Under the latest order from India’s Ministry of Electronics and Information Technology, Telegram will remain blocked for all users in India until June 22, one day after the scheduled retest. The ministry has also demanded that the platform disable its message-editing feature for Indian users through June 30, claiming the tool has been misused to fabricate false evidence of additional paper leaks to stoke unrest.
The National Testing Agency (NTA), the government body tasked with organizing NEET-UG, has publicly endorsed the ban. In an official statement, the agency noted that cheating syndicates had systematically used Telegram’s infrastructure to coordinate fraud and defraud anxious test-takers and their families. The Indian Cyber Crime Coordination Centre (I4C), India’s leading cybercrime enforcement body, has already taken down hundreds of Telegram channels, groups, and bots that openly advertised fraudulent services, including selling purported access to the upcoming retest question paper. The NTA emphasized that no leaked exam material exists outside of its secure, encrypted examination logistics chain, and that scammers have extracted hundreds of thousands of rupees from desperate candidates in exchange for fake promises of advance access to the paper.
While the NTA has framed the ban as a necessary measure to protect the integrity of the retest, the move has drawn fierce pushback from digital rights activists, internet users, and even many affected students. Critics have dismissed the ban as a superficial “band-aid solution” that avoids addressing the deep-rooted systemic failures that allow repeated paper leaks to occur.
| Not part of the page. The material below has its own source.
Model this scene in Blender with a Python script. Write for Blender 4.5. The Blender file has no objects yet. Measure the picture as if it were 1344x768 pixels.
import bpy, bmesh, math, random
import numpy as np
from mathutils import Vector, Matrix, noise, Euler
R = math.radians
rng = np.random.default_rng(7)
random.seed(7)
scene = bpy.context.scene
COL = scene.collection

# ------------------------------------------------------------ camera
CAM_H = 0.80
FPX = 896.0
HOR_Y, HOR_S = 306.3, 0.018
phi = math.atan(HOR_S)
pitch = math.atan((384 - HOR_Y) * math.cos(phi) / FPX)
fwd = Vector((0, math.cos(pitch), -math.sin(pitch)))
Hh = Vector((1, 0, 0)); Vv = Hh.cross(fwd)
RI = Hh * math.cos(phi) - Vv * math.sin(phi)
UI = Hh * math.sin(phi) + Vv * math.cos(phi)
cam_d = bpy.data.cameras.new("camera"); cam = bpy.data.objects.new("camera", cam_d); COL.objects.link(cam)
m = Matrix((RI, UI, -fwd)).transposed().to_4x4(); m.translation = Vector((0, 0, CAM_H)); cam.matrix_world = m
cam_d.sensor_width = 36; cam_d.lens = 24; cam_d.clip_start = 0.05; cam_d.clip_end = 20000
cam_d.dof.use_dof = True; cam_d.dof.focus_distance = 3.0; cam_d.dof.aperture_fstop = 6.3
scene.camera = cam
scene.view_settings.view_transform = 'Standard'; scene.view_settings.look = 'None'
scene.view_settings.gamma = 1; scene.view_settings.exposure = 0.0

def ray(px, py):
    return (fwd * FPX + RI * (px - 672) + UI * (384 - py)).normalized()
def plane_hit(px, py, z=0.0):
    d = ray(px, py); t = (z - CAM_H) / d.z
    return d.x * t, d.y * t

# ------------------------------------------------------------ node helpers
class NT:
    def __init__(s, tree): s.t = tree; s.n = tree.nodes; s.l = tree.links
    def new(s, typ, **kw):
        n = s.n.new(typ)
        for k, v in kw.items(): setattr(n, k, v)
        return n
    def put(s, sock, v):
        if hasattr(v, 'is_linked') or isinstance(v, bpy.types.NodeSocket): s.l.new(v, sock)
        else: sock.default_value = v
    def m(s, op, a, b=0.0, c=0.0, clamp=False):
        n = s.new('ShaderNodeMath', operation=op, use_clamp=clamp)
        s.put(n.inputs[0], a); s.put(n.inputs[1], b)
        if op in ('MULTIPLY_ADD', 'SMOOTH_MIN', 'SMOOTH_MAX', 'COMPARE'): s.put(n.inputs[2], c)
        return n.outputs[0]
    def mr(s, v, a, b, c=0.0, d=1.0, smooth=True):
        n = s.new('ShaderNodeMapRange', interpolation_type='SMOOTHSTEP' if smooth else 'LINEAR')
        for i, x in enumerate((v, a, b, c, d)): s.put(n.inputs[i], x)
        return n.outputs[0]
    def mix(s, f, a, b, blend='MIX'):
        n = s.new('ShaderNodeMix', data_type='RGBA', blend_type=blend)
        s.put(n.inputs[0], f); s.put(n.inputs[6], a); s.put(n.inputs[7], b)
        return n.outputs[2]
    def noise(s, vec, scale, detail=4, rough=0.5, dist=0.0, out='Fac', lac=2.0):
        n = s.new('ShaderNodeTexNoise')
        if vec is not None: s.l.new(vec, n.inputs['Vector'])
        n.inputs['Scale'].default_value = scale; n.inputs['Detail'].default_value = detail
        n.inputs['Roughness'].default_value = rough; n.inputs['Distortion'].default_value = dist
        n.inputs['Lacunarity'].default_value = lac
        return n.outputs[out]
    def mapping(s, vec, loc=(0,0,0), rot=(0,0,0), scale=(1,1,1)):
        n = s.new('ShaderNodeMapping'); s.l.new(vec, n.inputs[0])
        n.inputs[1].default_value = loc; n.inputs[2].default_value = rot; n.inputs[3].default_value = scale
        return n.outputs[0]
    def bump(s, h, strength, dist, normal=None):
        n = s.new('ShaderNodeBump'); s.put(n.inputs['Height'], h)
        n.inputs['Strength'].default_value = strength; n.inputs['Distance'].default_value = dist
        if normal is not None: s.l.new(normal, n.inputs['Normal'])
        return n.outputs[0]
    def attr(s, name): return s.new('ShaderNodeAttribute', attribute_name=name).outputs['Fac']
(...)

The Internet Freedom Foundation (IFF), a leading Indian digital rights advocacy group, has condemned the ban as unconstitutional and lacking any transparent justification. In a statement, the organization noted that the block comes at the most critical stage of last-minute preparation for NEET, when thousands of students rely on Telegram for legitimate study groups, doubt-clearing sessions, and sharing free educational resources. IFF also pointed out that the ban will not stop insider leaks originating from within the education system, testing agency staff, or the printing and logistics networks that handle the exam papers before test day.
As of hours after the government’s official announcement, many users across India still reported being able to access Telegram, and it remains unclear how authorities will enforce the block across the country’s fragmented internet infrastructure. Telegram has not yet issued an official public response to the order, and the BBC has confirmed it has reached out to the platform for comment. The NTA has acknowledged that the temporary block will create inconvenience for millions of Indian users who rely on Telegram for legitimate personal, professional, educational, and informational purposes, but argued that the measure is necessary to preserve the fairness of the high-stakes exam that shapes the career trajectories of India’s future doctors.